**Exercise brief**
What lies from the line containing "brown = np.clip(wallm" through the line containing "Q = Q[keep[Q].any(1)]"? Print exactly those lines, with both ends, and no others.

**Supplied information**
## start

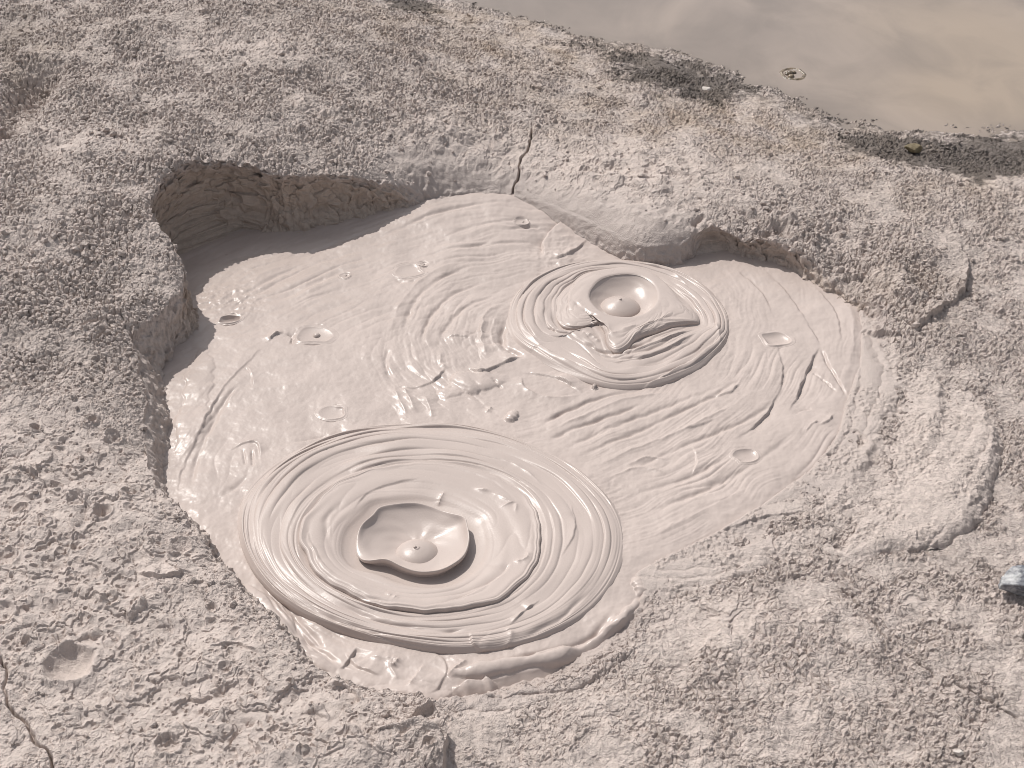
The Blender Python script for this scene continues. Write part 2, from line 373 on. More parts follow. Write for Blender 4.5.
def ground_detail(x, y, mw):
    """crumbs, pits, plates and lumps of the crust (metres)"""
    wx = x + .006 * perlin(x * 45, y * 45, 3); wy = y + .006 * perlin(x * 45, y * 45, 4)
    co = np.clip(blobs(x, y, Z_COARSE), 0, 1); sm = np.clip(blobs(x, y, Z_SMOOTH), 0, 1)
    patch = ss(-.25, .35, fbm(x * 6, y * 6, 3, 21) + .25)          # where crumbs lie thick
    h = .030 * fbm(x * 2.2, y * 2.2, 3, 1) * (.25 + .75 * co + .3 * sm) + .006 * fbm(x * 14, y * 14, 4, 2)
    f, r, f2 = worley(wx / .0185, wy / .0185, 7)
    c1 = np.sqrt(np.clip(1 - (f / (.40 + .30 * r)) ** 2, 0, 1)) * (.35 + .65 * r)
    g, r2, _ = worley(wx / .0105, wy / .0105, 8)
    c2 = np.sqrt(np.clip(1 - (g / (.40 + .3 * r2)) ** 2, 0, 1)) * (r2 > .25) * (.4 + .6 * r2)
    q, r3, q2 = worley(wx / .0120 + 50, wy / .0120, 9)
    c3 = np.sqrt(np.clip(1 - (q / (.3 + .4 * r3)) ** 2, 0, 1)) * (r3 > .3)
    rough = np.clip(1 - sm, 0, 1)
    gap1 = np.exp(-((f2 - f) / .085) ** 2) * (.3 + .7 * (r * 5.7 % 1))                            # crevices between crumbs
    fine = fbm(wx * 75, wy * 75, 2, 31)
    crumb = .0080 * c1 * (.5 + .5 * patch) + .0048 * c2 - .0125 * gap1 * (.4 + .6 * patch) + .0032 * fine
    h = h + co * rough * (.62 + .38 * patch) * crumb
    gap3 = np.exp(-((q2 - q) / .12) ** 2)
    h = h + (1 - co) * rough * (.2 + .8 * patch) * (.0014 * c3 - .0022 * gap3 + .0024 * c2 * (r2 > .6) + .0022 * fine + .0052 * ss(.05, .30, fbm(wx * 52, wy * 52, 3, 33)) + .0030 * ss(.45, .7, fbm(wx * 30, wy * 30, 3, 34))) 
    # plates and splashes of drying mud in the smooth parts
    n = fbm(wx * 11, wy * 11, 4, 40)
    h = h + sm * (.010 * fbm(x * 7, y * 7, 3, 47) + .0055 * ss(-.04, .05, n) + .0050 * ss(.25, .32, n) + .0022 * fbm(wx * 40, wy * 40, 3, 44)
                  + ss(-.1, .5, perlin(x * 9, y * 9, 45)) * (.0026 * c2 + .0034 * np.abs(fbm(wx * 55, wy * 55, 2, 46))))
    pt = np.clip(blobs(x, y, Z_PITTED), 0, 1)
    for sc, dp, sd, th in ((.024, .0045, 50, .80), (.012, .0028, 51, .66), (.05, .006, 52, .86)):
        f, r, _ = worley(wx / sc, wy / sc, sd)
        R = .16 + .22 * (r * 7.3 % 1)
        e = np.where(r > th, 1, 0)
        h = h - pt * e * dp * np.clip(1 - (f / R) ** 2, 0, 1) + pt * e * dp * .28 * np.exp(-((f - R) / (.25 * R)) ** 2)
    for px, py, rp, dp in PITS:
        c = at(px, py, .1); R = rp * mpp(px, py, .1)[0]
        k = (np.abs(x - c[0]) < 2.2 * R) & (np.abs(y - c[1]) < 2.2 * R)
        if not k.any(): continue
        X, Y = x[k] - c[0], y[k] - c[1]
        q = np.hypot(X, Y) / R * (1 + .14 * perlin(X / R * 1.5 + px, Y / R * 1.5, 61))
        if rp > 20: h[k] *= 1 - .8 * np.clip(1.6 - q, 0, 1)
        h[k] += -.75 * dp * np.clip(1 - q ** 2, 0, 1) + .35 * dp * np.exp(-((q - 1.08) / .2) ** 2)
    return h, co, sm, patch

def build_ground():
    ang = np.linspace(rad(54.5), rad(18.6), 1300)
    ys = CAM_H / np.tan(ang)
    ys = np.r_[-30, -12, -5, -1.5, 0, .6, np.linspace(1.0, 1.70, 90), ys, 7.3, 7.7, 8.4, 10, 14, 24, 60]
    us = np.linspace(-1, 1, 1700) * .465
    side = .466 + .34 * np.linspace(0, 1, 160) ** 1.6
    us = np.r_[-12, -5, -2, -1.2, -side[::-1], us, side, 1.2, 2, 5, 12]
    Y, U = np.meshgrid(ys.astype(F), us.astype(F), indexing='ij')
    X = U * (np.clip(Y, 1.2, 9) + .75)
    nr, nc = X.shape
    x, y = X.ravel(), Y.ravel()
    # signed distance to the lip; near the pit only
    lo, hi = lipc[:, :2].min(0) - .35, lipc[:, :2].max(0) + .35
    k = (x > lo[0]) & (x < hi[0]) & (y > lo[1]) & (y < hi[1])
    d = np.full(x.shape, -1, F); idx = np.zeros(x.shape, F)
    sk = 1 - .85 * np.clip(blobs(x[k], y[k], [(560,200,50,18),(610,218,50,18),(660,235,50,20),(470,182,60,14,.7),(150,430,40,90,.6)]), 0, 1)
    jx = x[k] + sk * .012 * perlin(x[k] * 22, y[k] * 22, 71) + sk * .010 * perlin(x[k] * 60, y[k] * 60, 72)
    jy = y[k] + sk * .012 * perlin(x[k] * 22, y[k] * 22, 73) + sk * .010 * perlin(x[k] * 60, y[k] * 60, 74)
    d[k], idx[k] = sdf(jx, jy, lipc)
    i0 = np.floor(idx).astype(int) % len(lipc); i1 = (i0 + 1) % len(lipc); t = (idx - np.floor(idx))[:, None]
    A = (lipc[i0] * (1 - t) + lipc[i1] * t).astype(F)               # nearest lip point: x y z run undercut
    inn = d > 0
    # where is this vertex on the profile (outside: itself; inside: it slides down the wall)
    lx = np.where(inn, A[:, 0], x); ly = np.where(inn, A[:, 1], y)
    lx = np.where(inn, lx + (x - jx_full(x, k, jx)), lx) if False else lx
    G = base_land(lx, ly)
    det, co, sm, patch = ground_detail(x, y, None)
    bank = np.clip(blobs(x, y, [(450,182,60,11,1.),(505,188,45,8,1.),(560,204,40,9,1.),(600,216,40,9,1.),(645,228,50,10,1.)]), 0, 1)
    det = det * (1 - .72 * bank) + bank * .008 * fbm(x * 16, y * 16, 3, 77)
    wall_h = A[:, 2] + .03
    Lw = np.maximum(.06, wall_h * .85 + A[:, 3] * .6)
    tt = np.clip(d / Lw, 0, 1)
    nx = x - A[:, 0]; ny = y - A[:, 1]; nn = np.hypot(nx, ny) + 1e-6
    nx, ny = nx / nn, ny / nn
    # rounded lip, then the wall, undercut halfway
    drop = ss(0, 1, tt) * .35 + tt * .65
    steep = np.clip(A[:, 2] / .12, 0, 1)
    lp = at(425,180,.12)[0]; lq = at(700,230,.1)[0]
    soft = ss(lp - .12, lp, A[:, 0]) * ss(lq + .04, lq - .04, A[:, 0]) * (A[:, 1] > at(600,300)[1])      # the wet, slumped part of the bank
    s_al = idx * .02
    wn = fbm(s_al * 18 + 3, tt * 5, 4, 81); wn2 = fbm(s_al * 55, d * 60, 3, 82)
    hor = A[:, 3] * tt - A[:, 4] * np.sin(np.pi * np.clip(tt * 1.15, 0, 1)) + steep * (1 - .75 * soft) * (.011 * wn + .005 * wn2 * (1 - soft)) * np.sin(np.pi * np.clip(tt, 0, 1)) + .004 * steep * ss(0, .1, tt)
    left = ss(at(215,400)[0], at(190,400)[0], A[:, 0]) * ss(at(150,285,.1)[1], at(150,330,.1)[1], A[:, 1]) * (A[:, 1] > at(150,520,.08)[1])   # slurry slope on the left
    drop = drop * (1 - left) + left * (.8 * ss(-.12, .55, tt) + .2 * tt)
    near = np.clip(1 + d / .07, 0, 1) * (d > -.5)
    Z = G + det * np.where(inn, np.clip(1 - tt * 1.6, .0, 1) * (1 - .9 * np.maximum(soft, left)), 1 - .75 * soft * near)
    round_ = steep * (.008 + .030 * soft) * np.clip(1 + np.clip(d, -1, 0) / .09, 0, 1) ** 2 * (d > -.09)
    Z = Z - np.where(inn, drop * wall_h + (.008 + .030 * soft) * steep, round_)
    fx = np.where(inn, A[:, 0] + nx * hor + (x - A[:, 0] - nx * d), x)
    fy = np.where(inn, A[:, 1] + ny * hor + (y - A[:, 1] - ny * d), y)
    Z = Z + np.where(inn, 0, 1) * np.clip(blobs(x, y, [(775,236,85,16),(870,285,50,28),(300,160,140,8,.6),(420,150,90,22,.6),(130,260,30,60,.5)]), 0, 1) * (.020 * np.abs(fbm(x * 17, y * 17, 3, 95)) - .006)
    Zs = np.zeros(len(x), F)
    for s in CRACKS + CLOD: s.add(x, y, Zs)
    Z = Z + Zs * np.where(inn, np.clip(1 - 3 * tt, 0, 1), 1)
    V = np.stack([fx, fy, Z], 1)
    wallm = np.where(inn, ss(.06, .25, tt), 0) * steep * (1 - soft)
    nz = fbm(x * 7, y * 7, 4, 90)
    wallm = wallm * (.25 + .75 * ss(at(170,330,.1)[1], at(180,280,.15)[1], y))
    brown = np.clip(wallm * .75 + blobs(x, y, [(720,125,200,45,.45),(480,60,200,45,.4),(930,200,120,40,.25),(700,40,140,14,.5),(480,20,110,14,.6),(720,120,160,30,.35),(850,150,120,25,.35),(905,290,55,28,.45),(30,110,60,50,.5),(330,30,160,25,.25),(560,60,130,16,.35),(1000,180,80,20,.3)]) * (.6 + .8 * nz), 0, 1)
    dampb = blobs(x, y, [(672,74,58,19,1.5),(706,90,40,11,1.1),(735,80,34,10,.8),(408,16,26,15,1.3),(385,2,40,7,.8),(590,44,50,7,.7),(470,32,40,7,.5),(640,58,40,7,.8),(885,140,46,11,1.2),(960,152,64,16,1.7),(1015,152,44,14,1.5),(975,165,26,8,1.1),(860,136,22,6,.8),
                         (800,106,40,4,.4),(915,150,25,7,.8)])
    fine = fbm(x * 38, y * 38, 3, 93)
    grain = fbm(x * 16, y * 16, 4, 94)
    damp = ss(.38, .85, dampb + .45 * nz * (dampb > .03) + (.42 * fine + .40 * grain) * np.clip(dampb * 2, 0, 1)) * .78
    # the sand just at the water line is soaked
    soak = np.exp(-(np.clip(Z - POND_Z, -1, 1) / .012) ** 2) * (y > 4.6) * (x > -.9) * .8
    damp = np.clip(np.maximum(damp, soak * (.6 + fine)), 0, .95)
    damp = np.clip(damp + .3 * blobs(x, y, [(10,100,38,36)]), 0, .95)  # top left gully toned darker through the same mask
    # fresh mud smeared over the crust round the pit
    wetb = .8 * bank + np.exp(-(np.clip(d, -1, 0) / .035) ** 2) * (steep < .35)
    wet = np.clip(np.maximum(wetb * (d > -.2), np.maximum(soft * np.where(inn, 1, near), .65 * left * inn * ss(.1, .5, tt))), 0, 1) * (1 - wallm)
    pale = np.clip(sm * .45 + blobs(x, y, [(120,250,120,60,.4),(60,640,220,150,.45),(650,640,150,60,.7),(700,740,200,60,.6),(860,620,130,50,.5),(620,185,100,35,.6)]), 0, 1) * .9
    pale = np.clip(pale * (.8 + .5 * nz), 0, 1)
    Q = grid_quads(nr, nc)
    keep = ((tt < 1) & (Z > -.08) | ~inn | (d < .0)) 
    keep = np.where(inn & (tt >= 1), False, True)
    Q = Q[keep[Q].any(1)]
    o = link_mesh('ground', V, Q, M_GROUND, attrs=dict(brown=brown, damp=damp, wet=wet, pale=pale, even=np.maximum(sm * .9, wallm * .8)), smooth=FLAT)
    tag(o, 'rough grey crust of dried mud around the pool', 'ground', kind='structure')
    # loose crumbs lying about on the crust
    rng = np.random.default_rng(12)
    okv = (d < -.006) & (Z > POND_Z + .012 * (y > 4.8)) & (y > 1.7) & (y < 7.2) & (np.abs(x) < .42 * (y + .75))
    wgt = okv * (.12 + .9 * co * (.3 + .7 * patch) + .5 * np.exp(-(np.clip(d, -1, 0) / .06) ** 2) * steep) * (1 - .8 * sm) * (np.clip(y, .1, 9) ** 1.3) * (1 - np.clip(wet, 0, 1))
    wgt = np.clip(wgt, 0, None).astype(np.float64)
    pick = rng.choice(len(x), 14000, replace=False, p=wgt / wgt.sum())
    g = (1 + 5 ** .5) / 2
    ico = np.array([(-1,g,0),(1,g,0),(-1,-g,0),(1,-g,0),(0,-1,g),(0,1,g),(0,-1,-g),(0,1,-g),(g,0,-1),(g,0,1),(-g,0,-1),(-g,0,1)]) / 1.9
    tri = np.array([(0,11,5),(0,5,1),(0,1,7),(0,7,10),(0,10,11),(1,5,9),(5,11,4),(11,10,2),(10,7,6),(7,1,8),(3,9,4),(3,4,2),(3,2,6),(3,6,8),(3,8,9),(4,9,5),(2,4,11),(6,2,10),(8,6,7),(9,8,1)])
    n = len(pick); size = np.minimum(.0036 * np.exp(rng.normal(0, .42, n)), .0125)
    P = ico[None] * (1 + rng.uniform(-.32, .32, (n, 12, 1))) * size[:, None, None] * rng.uniform(.7, 1.3, (n, 1, 3))
    a = rng.uniform(0, 6.28, n); ca, sa = np.cos(a)[:, None], np.sin(a)[:, None]
    P = np.stack([P[..., 0] * ca - P[..., 1] * sa, P[..., 0] * sa + P[..., 1] * ca, P[..., 2] * .8], -1)
    P += np.stack([x[pick], y[pick], Z[pick] + .25 * size], 1)[:, None]
    T = (tri[None] + 12 * np.arange(n)[:, None, None]).reshape(-1, 3)
    rep = lambda v: np.repeat(v[pick], 12)
    oc = link_mesh('mud_crumbs', P.reshape(-1, 3), T, M_GROUND, attrs=dict(brown=rep(brown), damp=rep(damp), wet=rep(wet), pale=rep(pale)), smooth=False)
    tag(oc, 'loose dry crumbs of mud scattered over the grey crust', 'crumbs', kind='stuff')
    return o
print('defs', round(time.time() - T0, 1))
build_ground()
print('ground', round(time.time() - T0, 1))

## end

**Solution to the exercise**
    brown = np.clip(wallm * .75 + blobs(x, y, [(720,125,200,45,.45),(480,60,200,45,.4),(930,200,120,40,.25),(700,40,140,14,.5),(480,20,110,14,.6),(720,120,160,30,.35),(850,150,120,25,.35),(905,290,55,28,.45),(30,110,60,50,.5),(330,30,160,25,.25),(560,60,130,16,.35),(1000,180,80,20,.3)]) * (.6 + .8 * nz), 0, 1)
    dampb = blobs(x, y, [(672,74,58,19,1.5),(706,90,40,11,1.1),(735,80,34,10,.8),(408,16,26,15,1.3),(385,2,40,7,.8),(590,44,50,7,.7),(470,32,40,7,.5),(640,58,40,7,.8),(885,140,46,11,1.2),(960,152,64,16,1.7),(1015,152,44,14,1.5),(975,165,26,8,1.1),(860,136,22,6,.8),
                         (800,106,40,4,.4),(915,150,25,7,.8)])
    fine = fbm(x * 38, y * 38, 3, 93)
    grain = fbm(x * 16, y * 16, 4, 94)
    damp = ss(.38, .85, dampb + .45 * nz * (dampb > .03) + (.42 * fine + .40 * grain) * np.clip(dampb * 2, 0, 1)) * .78
    # the sand just at the water line is soaked
    soak = np.exp(-(np.clip(Z - POND_Z, -1, 1) / .012) ** 2) * (y > 4.6) * (x > -.9) * .8
    damp = np.clip(np.maximum(damp, soak * (.6 + fine)), 0, .95)
    damp = np.clip(damp + .3 * blobs(x, y, [(10,100,38,36)]), 0, .95)  # top left gully toned darker through the same mask
    # fresh mud smeared over the crust round the pit
    wetb = .8 * bank + np.exp(-(np.clip(d, -1, 0) / .035) ** 2) * (steep < .35)
    wet = np.clip(np.maximum(wetb * (d > -.2), np.maximum(soft * np.where(inn, 1, near), .65 * left * inn * ss(.1, .5, tt))), 0, 1) * (1 - wallm)
    pale = np.clip(sm * .45 + blobs(x, y, [(120,250,120,60,.4),(60,640,220,150,.45),(650,640,150,60,.7),(700,740,200,60,.6),(860,620,130,50,.5),(620,185,100,35,.6)]), 0, 1) * .9
    pale = np.clip(pale * (.8 + .5 * nz), 0, 1)
    Q = grid_quads(nr, nc)
    keep = ((tt < 1) & (Z > -.08) | ~inn | (d < .0)) 
    keep = np.where(inn & (tt >= 1), False, True)
    Q = Q[keep[Q].any(1)]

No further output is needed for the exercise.